(Raw records)

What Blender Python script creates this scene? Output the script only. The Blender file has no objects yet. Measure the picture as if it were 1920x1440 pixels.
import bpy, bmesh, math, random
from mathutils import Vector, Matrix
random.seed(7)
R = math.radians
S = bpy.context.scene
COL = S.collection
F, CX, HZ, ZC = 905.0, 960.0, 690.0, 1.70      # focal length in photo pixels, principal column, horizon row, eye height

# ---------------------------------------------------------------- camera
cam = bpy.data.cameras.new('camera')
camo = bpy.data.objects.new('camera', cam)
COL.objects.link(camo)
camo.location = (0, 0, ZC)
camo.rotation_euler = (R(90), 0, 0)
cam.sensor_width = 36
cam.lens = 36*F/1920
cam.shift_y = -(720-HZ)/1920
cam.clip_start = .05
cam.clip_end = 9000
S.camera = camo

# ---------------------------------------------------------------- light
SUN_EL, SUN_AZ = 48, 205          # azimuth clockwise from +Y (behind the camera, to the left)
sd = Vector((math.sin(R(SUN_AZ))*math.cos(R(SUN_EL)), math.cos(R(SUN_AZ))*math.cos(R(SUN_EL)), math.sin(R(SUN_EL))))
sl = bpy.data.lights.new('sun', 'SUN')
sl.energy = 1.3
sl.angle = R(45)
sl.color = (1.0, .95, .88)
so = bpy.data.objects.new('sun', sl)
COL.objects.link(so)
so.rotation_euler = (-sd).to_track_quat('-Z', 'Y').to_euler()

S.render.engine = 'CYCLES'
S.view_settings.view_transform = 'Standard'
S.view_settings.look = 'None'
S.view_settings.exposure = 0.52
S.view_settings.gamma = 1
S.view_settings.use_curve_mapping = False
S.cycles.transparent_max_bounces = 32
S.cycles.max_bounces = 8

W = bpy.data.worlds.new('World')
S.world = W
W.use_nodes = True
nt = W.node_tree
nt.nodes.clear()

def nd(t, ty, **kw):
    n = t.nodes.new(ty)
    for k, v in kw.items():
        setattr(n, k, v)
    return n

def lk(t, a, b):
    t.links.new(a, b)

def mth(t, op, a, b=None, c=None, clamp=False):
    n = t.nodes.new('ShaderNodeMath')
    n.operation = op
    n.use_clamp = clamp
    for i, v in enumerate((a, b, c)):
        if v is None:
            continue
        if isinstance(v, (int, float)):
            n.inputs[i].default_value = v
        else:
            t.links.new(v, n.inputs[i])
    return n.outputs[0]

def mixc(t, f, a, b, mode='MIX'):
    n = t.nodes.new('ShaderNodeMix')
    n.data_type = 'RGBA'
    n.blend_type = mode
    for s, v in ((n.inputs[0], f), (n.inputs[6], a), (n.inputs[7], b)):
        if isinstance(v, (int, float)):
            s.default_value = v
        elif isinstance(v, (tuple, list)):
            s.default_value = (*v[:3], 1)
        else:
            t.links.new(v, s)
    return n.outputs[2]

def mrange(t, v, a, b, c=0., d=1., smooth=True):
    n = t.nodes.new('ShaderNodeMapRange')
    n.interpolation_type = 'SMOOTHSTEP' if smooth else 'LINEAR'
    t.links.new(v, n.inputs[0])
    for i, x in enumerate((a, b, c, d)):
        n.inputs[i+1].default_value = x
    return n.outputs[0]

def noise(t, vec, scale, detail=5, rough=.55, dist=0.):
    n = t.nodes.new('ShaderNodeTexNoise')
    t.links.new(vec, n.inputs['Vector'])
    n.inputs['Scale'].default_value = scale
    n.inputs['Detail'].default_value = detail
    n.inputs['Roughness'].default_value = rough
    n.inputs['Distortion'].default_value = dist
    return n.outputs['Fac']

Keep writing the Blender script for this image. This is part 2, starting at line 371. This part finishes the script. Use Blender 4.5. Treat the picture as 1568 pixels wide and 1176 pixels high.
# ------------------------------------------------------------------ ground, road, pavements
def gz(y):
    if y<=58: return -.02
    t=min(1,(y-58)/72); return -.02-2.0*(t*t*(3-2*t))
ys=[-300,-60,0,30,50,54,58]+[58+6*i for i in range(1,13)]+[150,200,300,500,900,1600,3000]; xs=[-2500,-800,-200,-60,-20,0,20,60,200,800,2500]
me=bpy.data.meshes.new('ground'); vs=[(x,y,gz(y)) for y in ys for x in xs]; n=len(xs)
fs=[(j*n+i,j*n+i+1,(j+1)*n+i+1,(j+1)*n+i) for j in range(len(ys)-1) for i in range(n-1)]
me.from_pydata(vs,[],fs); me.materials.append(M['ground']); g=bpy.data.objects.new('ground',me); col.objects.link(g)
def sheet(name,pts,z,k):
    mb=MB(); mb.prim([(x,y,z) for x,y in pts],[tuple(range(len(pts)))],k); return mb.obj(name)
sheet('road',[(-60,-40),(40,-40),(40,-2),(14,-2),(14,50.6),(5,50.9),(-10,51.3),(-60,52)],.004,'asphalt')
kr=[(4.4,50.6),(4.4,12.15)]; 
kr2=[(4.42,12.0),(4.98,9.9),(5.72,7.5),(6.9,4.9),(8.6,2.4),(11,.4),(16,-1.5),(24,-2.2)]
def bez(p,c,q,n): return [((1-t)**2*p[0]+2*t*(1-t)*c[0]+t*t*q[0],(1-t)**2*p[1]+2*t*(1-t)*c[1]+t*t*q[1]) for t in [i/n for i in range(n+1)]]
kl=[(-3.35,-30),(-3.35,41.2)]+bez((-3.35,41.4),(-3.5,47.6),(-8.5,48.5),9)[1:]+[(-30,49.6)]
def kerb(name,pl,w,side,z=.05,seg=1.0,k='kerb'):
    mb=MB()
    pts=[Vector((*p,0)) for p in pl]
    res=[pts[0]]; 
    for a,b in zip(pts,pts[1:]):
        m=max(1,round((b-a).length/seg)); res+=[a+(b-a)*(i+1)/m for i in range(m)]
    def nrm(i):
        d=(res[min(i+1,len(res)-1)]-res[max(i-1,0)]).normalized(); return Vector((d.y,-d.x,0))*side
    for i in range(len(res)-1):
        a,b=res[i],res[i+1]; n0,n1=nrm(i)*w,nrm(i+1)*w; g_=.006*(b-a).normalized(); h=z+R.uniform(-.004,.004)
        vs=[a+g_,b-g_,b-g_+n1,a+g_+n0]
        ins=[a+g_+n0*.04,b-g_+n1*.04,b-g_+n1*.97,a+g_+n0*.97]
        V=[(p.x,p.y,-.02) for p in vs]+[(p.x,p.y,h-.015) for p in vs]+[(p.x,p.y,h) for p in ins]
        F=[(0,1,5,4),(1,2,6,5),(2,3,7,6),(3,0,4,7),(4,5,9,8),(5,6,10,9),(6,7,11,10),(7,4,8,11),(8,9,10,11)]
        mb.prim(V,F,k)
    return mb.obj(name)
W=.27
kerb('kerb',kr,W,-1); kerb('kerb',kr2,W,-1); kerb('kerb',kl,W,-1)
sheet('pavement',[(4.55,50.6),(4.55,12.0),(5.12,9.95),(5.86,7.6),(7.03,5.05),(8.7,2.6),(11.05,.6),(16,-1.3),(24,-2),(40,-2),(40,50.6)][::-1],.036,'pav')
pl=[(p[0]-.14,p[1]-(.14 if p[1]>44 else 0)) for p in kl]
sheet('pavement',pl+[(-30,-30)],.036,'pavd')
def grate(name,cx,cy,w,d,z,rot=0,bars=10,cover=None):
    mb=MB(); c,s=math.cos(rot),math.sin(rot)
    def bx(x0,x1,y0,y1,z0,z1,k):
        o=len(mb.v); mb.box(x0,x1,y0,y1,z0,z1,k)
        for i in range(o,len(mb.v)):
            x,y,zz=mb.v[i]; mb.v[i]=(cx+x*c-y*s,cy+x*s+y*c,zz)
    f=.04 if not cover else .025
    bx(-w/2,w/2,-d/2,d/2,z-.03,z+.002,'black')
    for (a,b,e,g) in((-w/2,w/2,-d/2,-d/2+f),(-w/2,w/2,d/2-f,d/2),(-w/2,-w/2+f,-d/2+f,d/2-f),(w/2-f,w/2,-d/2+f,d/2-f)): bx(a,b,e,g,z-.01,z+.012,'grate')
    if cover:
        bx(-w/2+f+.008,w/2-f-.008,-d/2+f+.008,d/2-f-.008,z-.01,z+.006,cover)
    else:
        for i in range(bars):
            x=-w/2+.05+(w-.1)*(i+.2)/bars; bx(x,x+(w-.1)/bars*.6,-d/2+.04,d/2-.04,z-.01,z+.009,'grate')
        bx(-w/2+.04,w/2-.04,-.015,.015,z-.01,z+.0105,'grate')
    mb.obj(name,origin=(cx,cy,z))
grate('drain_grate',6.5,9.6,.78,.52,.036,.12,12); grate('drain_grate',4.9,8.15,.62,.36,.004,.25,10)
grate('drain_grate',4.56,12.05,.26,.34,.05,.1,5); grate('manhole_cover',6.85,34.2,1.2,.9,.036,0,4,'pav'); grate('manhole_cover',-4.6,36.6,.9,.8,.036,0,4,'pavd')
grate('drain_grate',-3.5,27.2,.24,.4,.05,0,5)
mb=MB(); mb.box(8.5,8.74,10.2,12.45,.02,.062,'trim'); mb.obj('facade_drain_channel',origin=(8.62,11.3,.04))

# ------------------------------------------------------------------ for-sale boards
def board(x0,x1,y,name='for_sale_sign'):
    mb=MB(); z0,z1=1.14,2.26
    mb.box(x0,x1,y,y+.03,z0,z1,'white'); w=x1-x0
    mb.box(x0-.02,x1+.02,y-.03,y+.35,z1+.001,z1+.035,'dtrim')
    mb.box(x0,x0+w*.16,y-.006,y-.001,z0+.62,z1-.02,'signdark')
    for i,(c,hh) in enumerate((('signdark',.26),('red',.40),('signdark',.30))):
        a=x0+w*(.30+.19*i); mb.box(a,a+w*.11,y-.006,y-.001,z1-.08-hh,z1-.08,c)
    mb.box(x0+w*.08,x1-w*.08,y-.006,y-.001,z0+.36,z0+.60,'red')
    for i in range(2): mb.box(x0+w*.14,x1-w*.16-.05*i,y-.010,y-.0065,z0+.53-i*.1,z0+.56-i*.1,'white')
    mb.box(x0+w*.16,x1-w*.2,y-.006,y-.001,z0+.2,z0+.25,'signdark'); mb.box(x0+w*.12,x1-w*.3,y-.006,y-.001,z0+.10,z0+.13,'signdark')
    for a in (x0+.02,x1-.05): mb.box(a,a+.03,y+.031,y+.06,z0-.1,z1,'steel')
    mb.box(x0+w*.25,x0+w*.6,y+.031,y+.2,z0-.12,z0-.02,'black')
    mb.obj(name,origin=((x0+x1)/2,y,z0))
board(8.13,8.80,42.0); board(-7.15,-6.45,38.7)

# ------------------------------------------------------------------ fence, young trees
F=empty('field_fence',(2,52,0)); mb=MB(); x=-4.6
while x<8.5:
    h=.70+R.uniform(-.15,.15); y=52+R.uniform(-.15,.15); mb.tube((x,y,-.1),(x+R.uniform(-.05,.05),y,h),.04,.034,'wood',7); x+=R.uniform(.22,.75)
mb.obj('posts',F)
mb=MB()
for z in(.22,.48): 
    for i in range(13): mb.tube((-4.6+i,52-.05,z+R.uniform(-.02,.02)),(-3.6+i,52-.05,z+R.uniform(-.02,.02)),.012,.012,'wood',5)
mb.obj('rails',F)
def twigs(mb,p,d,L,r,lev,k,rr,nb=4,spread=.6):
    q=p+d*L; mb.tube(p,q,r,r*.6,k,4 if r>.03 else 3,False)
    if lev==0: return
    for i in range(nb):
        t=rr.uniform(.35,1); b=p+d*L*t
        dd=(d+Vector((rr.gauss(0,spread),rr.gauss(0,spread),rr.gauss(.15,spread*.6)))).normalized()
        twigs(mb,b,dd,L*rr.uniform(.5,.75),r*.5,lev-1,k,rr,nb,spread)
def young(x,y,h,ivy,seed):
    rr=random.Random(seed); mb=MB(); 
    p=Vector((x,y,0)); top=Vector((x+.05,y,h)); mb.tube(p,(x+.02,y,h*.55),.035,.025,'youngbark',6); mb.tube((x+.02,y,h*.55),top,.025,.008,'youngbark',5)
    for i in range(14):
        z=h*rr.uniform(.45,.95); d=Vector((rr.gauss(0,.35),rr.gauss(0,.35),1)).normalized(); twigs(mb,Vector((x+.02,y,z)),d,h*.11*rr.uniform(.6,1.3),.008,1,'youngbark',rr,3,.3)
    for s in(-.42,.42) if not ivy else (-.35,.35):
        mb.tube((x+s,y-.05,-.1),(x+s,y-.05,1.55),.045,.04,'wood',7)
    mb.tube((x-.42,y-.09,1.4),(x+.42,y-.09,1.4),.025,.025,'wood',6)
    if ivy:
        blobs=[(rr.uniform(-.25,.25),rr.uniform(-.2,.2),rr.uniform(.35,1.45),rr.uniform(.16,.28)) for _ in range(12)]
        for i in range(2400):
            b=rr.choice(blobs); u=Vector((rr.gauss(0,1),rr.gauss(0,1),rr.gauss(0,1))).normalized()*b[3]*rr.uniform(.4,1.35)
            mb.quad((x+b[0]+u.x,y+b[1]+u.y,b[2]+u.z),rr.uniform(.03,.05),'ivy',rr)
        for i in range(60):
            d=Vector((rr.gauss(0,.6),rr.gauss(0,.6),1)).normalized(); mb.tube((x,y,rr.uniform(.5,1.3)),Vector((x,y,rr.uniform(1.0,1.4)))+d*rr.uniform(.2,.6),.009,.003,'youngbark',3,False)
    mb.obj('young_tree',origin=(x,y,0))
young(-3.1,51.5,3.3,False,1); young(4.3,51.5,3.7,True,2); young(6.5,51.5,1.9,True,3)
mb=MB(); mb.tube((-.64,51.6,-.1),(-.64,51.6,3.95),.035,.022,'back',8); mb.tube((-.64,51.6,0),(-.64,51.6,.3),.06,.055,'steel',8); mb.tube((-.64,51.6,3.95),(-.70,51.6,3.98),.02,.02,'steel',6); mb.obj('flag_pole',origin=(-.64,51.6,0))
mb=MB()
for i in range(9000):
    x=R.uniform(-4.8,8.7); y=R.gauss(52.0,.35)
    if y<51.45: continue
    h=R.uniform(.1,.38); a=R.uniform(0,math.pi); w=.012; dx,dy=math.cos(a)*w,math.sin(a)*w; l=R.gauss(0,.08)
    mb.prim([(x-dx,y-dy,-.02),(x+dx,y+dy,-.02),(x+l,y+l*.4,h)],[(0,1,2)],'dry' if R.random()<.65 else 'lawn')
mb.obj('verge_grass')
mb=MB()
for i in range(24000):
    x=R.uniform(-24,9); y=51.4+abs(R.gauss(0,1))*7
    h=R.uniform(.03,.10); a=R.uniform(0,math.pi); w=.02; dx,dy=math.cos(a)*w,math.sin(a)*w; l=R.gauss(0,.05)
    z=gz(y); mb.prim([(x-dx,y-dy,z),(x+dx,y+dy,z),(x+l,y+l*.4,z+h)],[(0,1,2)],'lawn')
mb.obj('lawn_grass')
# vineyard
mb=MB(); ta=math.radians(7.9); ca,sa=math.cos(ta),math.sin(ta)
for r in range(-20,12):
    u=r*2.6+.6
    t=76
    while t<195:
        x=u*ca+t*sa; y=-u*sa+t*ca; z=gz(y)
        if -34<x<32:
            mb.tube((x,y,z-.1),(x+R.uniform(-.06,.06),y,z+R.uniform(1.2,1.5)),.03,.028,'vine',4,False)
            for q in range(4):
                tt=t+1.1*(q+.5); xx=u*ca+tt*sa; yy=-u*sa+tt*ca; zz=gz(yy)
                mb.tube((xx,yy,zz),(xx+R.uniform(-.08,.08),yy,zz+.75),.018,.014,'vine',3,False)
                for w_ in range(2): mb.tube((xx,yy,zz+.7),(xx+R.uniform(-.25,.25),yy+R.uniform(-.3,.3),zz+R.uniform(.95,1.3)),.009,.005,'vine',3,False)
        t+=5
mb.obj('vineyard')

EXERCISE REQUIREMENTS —
Quote every line of the records above, from the first down to the one holding "so.rotation_euler = (-sd).to_track_quat('-Z', 'Y').to_euler()", exactly as written.

ANSWER TO THE TASK —
What Blender Python script creates this scene? Output the script only. The Blender file has no objects yet. Measure the picture as if it were 1920x1440 pixels.
import bpy, bmesh, math, random
from mathutils import Vector, Matrix
random.seed(7)
R = math.radians
S = bpy.context.scene
COL = S.collection
F, CX, HZ, ZC = 905.0, 960.0, 690.0, 1.70      # focal length in photo pixels, principal column, horizon row, eye height

# ---------------------------------------------------------------- camera
cam = bpy.data.cameras.new('camera')
camo = bpy.data.objects.new('camera', cam)
COL.objects.link(camo)
camo.location = (0, 0, ZC)
camo.rotation_euler = (R(90), 0, 0)
cam.sensor_width = 36
cam.lens = 36*F/1920
cam.shift_y = -(720-HZ)/1920
cam.clip_start = .05
cam.clip_end = 9000
S.camera = camo

# ---------------------------------------------------------------- light
SUN_EL, SUN_AZ = 48, 205          # azimuth clockwise from +Y (behind the camera, to the left)
sd = Vector((math.sin(R(SUN_AZ))*math.cos(R(SUN_EL)), math.cos(R(SUN_AZ))*math.cos(R(SUN_EL)), math.sin(R(SUN_EL))))
sl = bpy.data.lights.new('sun', 'SUN')
sl.energy = 1.3
sl.angle = R(45)
sl.color = (1.0, .95, .88)
so = bpy.data.objects.new('sun', sl)
COL.objects.link(so)
so.rotation_euler = (-sd).to_track_quat('-Z', 'Y').to_euler()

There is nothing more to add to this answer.